Thursday, February 12, 2026

Pam Bondi Under Fire as Massie Exposes DOJ Failures in Epstein Files Hearing



Washington, D.C. — What unfolded during yesterday’s House Judiciary Committee hearing was not a routine oversight exchange but a direct indictment of Attorney General Pam Bondi’s stewardship of the Justice Department, as Rep. Thomas Massie laid out a detailed and damning critique of how the Epstein files were handled under her authority.

The confrontation stripped away talking points and exposed what Massie argued was a pattern of institutional protection for the powerful, carried out at the expense of victims and public trust.

A Release That Raised More Questions Than Answers

At issue was the Justice Department’s much-touted release of millions of pages of documents connected to convicted sex trafficker Jeffrey Epstein. While the release was framed as an act of transparency, Massie methodically dismantled that claim, pointing out that the documents were selectively redacted, shielding influential individuals while failing to properly protect the identities of abuse survivors.

Rather than denying the discrepancies, Bondi conceded errors occurred — but attempted to minimize them, claiming mistakes were corrected quickly. Massie rejected that defense outright, emphasizing that the damage was already done and that such failures should never have occurred in the first place.

Massie Presses, Bondi Deflects

Throughout the exchange, Massie maintained a prosecutorial line of questioning, repeatedly returning to one central issue: Who was the Department protecting?

He challenged Bondi to explain why names of powerful figures were concealed despite appearing repeatedly in the records, while victims’ identities were left exposed. Bondi did not provide a direct answer. Instead, she pivoted to procedural explanations, vague assurances, and eventually personal attacks.

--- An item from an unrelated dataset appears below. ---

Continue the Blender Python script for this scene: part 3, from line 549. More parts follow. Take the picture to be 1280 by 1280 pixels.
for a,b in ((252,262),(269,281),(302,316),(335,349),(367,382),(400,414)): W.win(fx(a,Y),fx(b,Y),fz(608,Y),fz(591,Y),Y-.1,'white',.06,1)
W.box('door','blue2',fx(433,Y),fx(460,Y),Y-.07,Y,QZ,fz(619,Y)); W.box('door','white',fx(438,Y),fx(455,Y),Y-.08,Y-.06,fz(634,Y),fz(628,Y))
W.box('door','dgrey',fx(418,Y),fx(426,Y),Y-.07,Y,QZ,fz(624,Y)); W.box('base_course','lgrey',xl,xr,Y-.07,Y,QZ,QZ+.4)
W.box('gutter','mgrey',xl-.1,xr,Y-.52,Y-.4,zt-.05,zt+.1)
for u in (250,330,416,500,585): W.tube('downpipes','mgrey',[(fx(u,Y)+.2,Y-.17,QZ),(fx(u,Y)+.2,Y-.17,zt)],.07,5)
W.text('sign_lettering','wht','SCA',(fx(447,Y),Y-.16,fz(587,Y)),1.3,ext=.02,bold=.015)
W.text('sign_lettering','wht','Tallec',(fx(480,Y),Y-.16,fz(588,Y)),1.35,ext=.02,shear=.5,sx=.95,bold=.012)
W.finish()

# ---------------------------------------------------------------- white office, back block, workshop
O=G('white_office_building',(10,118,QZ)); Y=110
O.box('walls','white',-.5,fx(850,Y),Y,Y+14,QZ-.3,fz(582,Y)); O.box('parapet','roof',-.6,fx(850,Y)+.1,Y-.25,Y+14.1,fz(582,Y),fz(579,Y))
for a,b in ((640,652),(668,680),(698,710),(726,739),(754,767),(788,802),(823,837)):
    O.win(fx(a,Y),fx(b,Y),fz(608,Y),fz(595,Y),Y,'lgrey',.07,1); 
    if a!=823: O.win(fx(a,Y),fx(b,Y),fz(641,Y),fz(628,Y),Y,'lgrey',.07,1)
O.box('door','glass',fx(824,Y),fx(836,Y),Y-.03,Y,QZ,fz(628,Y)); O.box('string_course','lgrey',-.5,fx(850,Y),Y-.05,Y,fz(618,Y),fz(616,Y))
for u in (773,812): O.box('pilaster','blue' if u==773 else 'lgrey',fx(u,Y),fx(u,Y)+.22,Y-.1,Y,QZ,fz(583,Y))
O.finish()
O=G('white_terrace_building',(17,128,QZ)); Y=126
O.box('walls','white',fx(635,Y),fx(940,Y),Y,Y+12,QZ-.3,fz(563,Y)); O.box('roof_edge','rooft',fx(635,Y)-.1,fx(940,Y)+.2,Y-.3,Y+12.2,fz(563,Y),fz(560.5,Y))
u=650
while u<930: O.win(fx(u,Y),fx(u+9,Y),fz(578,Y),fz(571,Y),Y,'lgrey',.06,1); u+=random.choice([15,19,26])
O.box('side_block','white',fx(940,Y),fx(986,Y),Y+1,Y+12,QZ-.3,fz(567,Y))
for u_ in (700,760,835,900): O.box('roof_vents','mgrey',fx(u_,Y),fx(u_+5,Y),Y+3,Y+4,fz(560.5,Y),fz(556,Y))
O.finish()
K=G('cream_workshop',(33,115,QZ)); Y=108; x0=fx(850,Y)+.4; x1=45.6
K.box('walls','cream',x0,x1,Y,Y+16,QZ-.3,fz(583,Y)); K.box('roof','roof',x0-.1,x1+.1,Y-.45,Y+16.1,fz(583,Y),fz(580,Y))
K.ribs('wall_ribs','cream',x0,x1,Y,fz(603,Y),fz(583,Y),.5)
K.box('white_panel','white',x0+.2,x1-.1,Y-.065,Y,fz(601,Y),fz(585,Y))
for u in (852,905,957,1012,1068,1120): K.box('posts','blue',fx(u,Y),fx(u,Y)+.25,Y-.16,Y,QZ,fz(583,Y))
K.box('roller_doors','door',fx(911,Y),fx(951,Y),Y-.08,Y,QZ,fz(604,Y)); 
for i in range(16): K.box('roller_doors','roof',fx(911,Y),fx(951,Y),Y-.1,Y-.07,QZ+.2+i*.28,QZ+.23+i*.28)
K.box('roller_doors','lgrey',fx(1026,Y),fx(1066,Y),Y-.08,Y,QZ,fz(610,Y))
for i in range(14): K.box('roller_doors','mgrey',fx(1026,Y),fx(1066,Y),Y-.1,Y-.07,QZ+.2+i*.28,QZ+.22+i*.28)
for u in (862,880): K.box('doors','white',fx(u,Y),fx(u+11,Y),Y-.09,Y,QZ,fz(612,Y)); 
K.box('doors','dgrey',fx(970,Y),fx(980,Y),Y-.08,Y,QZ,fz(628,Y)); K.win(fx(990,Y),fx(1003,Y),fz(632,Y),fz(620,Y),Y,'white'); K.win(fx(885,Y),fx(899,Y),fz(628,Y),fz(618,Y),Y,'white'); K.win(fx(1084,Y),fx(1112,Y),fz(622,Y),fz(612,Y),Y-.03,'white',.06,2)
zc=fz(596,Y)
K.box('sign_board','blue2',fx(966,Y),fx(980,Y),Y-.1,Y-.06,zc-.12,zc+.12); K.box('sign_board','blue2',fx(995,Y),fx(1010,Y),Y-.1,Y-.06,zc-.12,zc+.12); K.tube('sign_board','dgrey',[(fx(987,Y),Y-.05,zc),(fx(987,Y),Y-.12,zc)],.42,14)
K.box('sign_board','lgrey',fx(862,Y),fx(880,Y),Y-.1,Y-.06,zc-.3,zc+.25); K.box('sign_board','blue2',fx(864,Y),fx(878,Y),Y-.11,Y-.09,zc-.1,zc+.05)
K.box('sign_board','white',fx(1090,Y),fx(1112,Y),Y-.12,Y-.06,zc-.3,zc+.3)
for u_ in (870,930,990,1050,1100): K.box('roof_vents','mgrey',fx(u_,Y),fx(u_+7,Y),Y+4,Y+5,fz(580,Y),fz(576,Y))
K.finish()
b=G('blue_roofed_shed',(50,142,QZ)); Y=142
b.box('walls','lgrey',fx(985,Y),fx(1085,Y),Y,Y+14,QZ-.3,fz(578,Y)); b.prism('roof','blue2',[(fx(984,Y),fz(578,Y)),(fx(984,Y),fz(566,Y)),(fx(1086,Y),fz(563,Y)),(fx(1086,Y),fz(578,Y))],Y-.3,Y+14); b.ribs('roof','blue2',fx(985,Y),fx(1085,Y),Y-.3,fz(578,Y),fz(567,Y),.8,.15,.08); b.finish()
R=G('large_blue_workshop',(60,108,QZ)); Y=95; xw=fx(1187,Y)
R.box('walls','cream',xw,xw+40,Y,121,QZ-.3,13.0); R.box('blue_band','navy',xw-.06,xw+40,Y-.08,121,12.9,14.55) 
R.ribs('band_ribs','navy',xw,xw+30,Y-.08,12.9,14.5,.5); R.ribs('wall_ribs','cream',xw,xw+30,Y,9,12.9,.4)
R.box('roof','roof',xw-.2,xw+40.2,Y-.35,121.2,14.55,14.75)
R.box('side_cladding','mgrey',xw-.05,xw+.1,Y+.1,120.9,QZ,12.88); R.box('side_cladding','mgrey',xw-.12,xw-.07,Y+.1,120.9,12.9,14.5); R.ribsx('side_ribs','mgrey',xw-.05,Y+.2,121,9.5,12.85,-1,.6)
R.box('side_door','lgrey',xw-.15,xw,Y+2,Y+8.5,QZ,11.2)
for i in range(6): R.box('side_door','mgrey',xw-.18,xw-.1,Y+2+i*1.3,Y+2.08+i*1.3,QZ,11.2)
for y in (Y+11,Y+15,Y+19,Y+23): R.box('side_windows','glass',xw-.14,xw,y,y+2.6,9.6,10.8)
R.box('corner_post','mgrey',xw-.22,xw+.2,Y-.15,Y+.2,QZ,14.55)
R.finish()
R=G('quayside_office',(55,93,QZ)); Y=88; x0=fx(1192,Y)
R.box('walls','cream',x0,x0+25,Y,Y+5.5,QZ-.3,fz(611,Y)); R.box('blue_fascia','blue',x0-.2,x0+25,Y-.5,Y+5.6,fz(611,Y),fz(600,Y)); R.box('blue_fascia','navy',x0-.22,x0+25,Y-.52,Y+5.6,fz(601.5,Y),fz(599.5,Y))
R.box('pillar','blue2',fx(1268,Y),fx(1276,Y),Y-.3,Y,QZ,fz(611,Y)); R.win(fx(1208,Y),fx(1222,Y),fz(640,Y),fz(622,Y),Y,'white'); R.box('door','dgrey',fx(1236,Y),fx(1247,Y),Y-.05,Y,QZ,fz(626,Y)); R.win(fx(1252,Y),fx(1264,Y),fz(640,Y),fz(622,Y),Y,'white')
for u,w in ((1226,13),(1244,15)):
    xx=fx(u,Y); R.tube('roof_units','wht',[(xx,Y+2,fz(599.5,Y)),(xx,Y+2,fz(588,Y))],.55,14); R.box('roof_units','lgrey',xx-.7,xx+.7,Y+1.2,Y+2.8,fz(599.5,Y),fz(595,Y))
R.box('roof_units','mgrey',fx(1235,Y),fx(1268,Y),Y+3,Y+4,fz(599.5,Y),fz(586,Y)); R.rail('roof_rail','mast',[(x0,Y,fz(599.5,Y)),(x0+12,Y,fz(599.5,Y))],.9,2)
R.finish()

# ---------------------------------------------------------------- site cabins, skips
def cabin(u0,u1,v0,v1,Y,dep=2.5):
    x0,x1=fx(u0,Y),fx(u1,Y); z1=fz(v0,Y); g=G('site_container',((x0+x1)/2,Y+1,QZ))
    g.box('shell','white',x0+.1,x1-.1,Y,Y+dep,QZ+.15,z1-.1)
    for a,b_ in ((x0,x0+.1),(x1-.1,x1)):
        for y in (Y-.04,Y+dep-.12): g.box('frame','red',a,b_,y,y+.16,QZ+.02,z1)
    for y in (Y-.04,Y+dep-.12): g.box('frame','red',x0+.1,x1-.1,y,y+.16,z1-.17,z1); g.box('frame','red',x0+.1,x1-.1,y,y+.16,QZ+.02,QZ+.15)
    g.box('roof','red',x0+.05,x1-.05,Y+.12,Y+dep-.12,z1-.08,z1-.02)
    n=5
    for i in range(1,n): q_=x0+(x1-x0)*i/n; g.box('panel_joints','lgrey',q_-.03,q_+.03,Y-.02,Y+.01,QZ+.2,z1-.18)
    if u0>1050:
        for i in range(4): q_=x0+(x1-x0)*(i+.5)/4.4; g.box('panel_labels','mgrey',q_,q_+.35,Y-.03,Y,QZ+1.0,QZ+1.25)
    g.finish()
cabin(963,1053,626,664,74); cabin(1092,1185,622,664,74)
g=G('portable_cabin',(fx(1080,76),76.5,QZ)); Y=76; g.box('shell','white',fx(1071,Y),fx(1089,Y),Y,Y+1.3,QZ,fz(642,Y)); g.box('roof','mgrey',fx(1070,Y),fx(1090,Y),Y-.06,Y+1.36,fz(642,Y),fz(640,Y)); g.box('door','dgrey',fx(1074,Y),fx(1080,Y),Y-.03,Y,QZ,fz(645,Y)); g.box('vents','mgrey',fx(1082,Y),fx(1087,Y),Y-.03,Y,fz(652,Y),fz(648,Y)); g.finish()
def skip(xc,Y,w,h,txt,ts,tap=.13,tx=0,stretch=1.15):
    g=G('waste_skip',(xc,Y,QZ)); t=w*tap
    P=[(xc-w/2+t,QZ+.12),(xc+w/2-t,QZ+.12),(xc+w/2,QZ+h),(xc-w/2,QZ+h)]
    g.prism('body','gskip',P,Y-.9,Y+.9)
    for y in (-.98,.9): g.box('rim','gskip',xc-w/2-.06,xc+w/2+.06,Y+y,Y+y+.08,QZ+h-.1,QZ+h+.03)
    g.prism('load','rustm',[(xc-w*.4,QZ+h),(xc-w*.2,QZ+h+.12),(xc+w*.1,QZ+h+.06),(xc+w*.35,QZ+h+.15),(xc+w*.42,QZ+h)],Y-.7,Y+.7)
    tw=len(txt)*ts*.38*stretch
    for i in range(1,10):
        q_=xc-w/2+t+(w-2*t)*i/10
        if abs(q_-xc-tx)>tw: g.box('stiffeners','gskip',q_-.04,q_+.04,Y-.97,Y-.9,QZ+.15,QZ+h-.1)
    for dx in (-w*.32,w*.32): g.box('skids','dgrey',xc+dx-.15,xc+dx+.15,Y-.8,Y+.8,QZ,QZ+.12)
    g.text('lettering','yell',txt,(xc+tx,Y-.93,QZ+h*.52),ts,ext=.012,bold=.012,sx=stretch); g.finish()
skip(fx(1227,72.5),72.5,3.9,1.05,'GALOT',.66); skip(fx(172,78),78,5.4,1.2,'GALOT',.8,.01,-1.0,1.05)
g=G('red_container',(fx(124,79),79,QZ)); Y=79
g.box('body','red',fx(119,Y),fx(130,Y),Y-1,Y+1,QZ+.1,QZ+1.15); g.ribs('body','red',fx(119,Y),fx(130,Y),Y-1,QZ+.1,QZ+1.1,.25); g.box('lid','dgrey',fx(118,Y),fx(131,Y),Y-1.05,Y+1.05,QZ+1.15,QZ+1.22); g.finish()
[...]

When Bondi labeled Massie a “failed politician” and accused him of acting in bad faith, the moment marked a sharp departure from professional testimony. The remarks appeared designed not to clarify facts, but to intimidate and discredit a lawmaker demanding accountability.

A Pattern, Not a Mistake

Massie framed the issue as systemic rather than accidental. He argued that the redaction choices mirrored a long-standing pattern in which elite reputations are guarded while ordinary citizens — and victims — bear the consequences.

Bondi’s repeated insistence that the Department followed the law rang hollow to critics, especially as she avoided addressing why redactions disproportionately favored powerful individuals. Her refusal to engage the substance of the questions only intensified suspicions that political considerations shaped the release.

Victims as Collateral Damage

Perhaps the most damning aspect of the hearing was the treatment of Epstein’s victims. Massie stated plainly that exposing survivor identities while shielding names tied to influence and wealth represented a moral failure and a breach of the Justice Department’s core obligations.

For an attorney general charged with upholding the law and protecting victims, the lapse was not a minor clerical error — it was a fundamental failure of judgment.

Bondi’s Authority, Bondi’s Responsibility

Despite repeated attempts to distance herself from the specifics of the release, Bondi could not escape the central reality highlighted by Massie: the Justice Department answers to her. Decisions about redactions, privacy safeguards, and disclosure protocols ultimately fall under her authority.

Her effort to redirect the hearing toward unrelated policy priorities only reinforced the perception that she was unwilling — or unable — to account for her department’s actions.

Why This Matters

The Massie–Bondi clash was not about political theater. It was about whether the Justice Department serves justice equally or selectively.

If the department cannot release documents without shielding the powerful and exposing victims, then transparency becomes performative and accountability becomes optional. Massie’s questioning laid bare a credibility crisis that Bondi did little to resolve.

An Unanswered Indictment

By the end of the hearing, one conclusion was unavoidable: Pam Bondi left more questions unanswered than answered. Her defensiveness, personal attacks, and refusal to directly engage the substance of the allegations deepened concerns rather than dispelling them.

For a public already skeptical that justice applies equally to all, the hearing did not restore confidence. It underscored a growing belief that, once again, power was protected — and victims were not.